This project presents a wireless-controlled smart fish feeder that enables automated feeding without external wiring using wireless power transfer and an ESP32 controller.
The rapid growth of smart and connected systems has increased the demand for reliable automation solutions in everyday environments, including home aquariums. Traditional automatic fish feeders often rely on wired power connections, which can be inconvenient, limit placement flexibility, and pose safety concerns in humid or submerged environments. This project addresses these challenges by developing a wireless-controlled smart fish feeder that operates without external wiring while maintaining reliable power delivery and precise control.
The proposed system is based on a wireless power transfer architecture that supplies energy to an internal feeding mechanism located inside the aquarium. A dedicated transmitter generates an alternating electromagnetic field, which is received and converted into usable electrical power on the receiver side. This power is then used to operate an ESP32 microcontroller, a real-time clock (RTC), and a servo motor responsible for dispensing food. The use of wireless power significantly improves system safety and flexibility, allowing the feeder to be fully enclosed and easily positioned within the aquarium.
Control and configuration of the system are achieved through a Wi-Fi connection between the ESP32 and a mobile application. The application enables the user to configure network settings, schedule feeding times, and manually trigger feeding operations when required. The RTC ensures accurate timekeeping and consistent feeding schedules even when network connectivity is temporarily unavailable. The servo-based dispensing mechanism provides controlled and repeatable food release, minimizing overfeeding and maintaining stable feeding routines.

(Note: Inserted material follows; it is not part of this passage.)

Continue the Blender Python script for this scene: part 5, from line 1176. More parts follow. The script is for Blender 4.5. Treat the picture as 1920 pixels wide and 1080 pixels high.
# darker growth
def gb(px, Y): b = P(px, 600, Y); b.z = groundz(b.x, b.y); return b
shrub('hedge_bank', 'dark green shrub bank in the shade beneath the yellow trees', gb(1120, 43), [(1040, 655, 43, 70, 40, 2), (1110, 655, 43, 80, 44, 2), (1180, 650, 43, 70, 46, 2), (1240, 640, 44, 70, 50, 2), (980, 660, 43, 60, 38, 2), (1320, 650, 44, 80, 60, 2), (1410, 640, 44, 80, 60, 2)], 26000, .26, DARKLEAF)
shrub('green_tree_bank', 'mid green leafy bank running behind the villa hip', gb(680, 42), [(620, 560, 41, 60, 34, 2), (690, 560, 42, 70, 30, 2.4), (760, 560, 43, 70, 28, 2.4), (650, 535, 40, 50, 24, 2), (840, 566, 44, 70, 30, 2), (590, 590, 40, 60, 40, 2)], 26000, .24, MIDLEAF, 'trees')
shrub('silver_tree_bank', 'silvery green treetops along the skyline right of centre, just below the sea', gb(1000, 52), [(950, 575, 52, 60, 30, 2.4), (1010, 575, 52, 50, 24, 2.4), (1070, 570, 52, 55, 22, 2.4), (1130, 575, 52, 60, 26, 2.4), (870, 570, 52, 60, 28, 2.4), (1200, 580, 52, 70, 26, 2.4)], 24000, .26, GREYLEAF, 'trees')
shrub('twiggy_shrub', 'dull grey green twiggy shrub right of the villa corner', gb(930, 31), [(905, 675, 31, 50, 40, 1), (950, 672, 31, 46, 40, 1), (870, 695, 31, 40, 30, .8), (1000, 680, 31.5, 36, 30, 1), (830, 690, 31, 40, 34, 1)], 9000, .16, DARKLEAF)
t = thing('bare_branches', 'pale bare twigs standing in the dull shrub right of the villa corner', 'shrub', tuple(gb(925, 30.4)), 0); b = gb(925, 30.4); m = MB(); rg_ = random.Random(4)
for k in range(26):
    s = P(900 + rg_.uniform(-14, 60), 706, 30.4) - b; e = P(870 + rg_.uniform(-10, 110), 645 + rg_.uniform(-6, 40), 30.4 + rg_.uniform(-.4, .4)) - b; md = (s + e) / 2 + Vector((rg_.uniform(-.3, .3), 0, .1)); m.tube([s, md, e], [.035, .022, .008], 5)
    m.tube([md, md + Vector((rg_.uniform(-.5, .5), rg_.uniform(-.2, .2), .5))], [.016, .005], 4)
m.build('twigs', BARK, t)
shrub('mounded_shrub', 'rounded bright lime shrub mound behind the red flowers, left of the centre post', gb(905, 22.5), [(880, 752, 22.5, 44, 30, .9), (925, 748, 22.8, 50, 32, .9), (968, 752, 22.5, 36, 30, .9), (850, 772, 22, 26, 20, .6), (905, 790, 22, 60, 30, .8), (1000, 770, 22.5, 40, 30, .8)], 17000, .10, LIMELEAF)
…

Experimental evaluation of the prototype demonstrates stable wireless power transfer, reliable communication, and accurate timed operation of the feeding mechanism. The system operates continuously under realistic conditions and responds correctly to both scheduled and user-initiated commands. The results confirm that the proposed design is a practical and scalable solution for aquarium automation and highlights the potential of wireless power transfer combined with embedded control for smart home and IoT applications.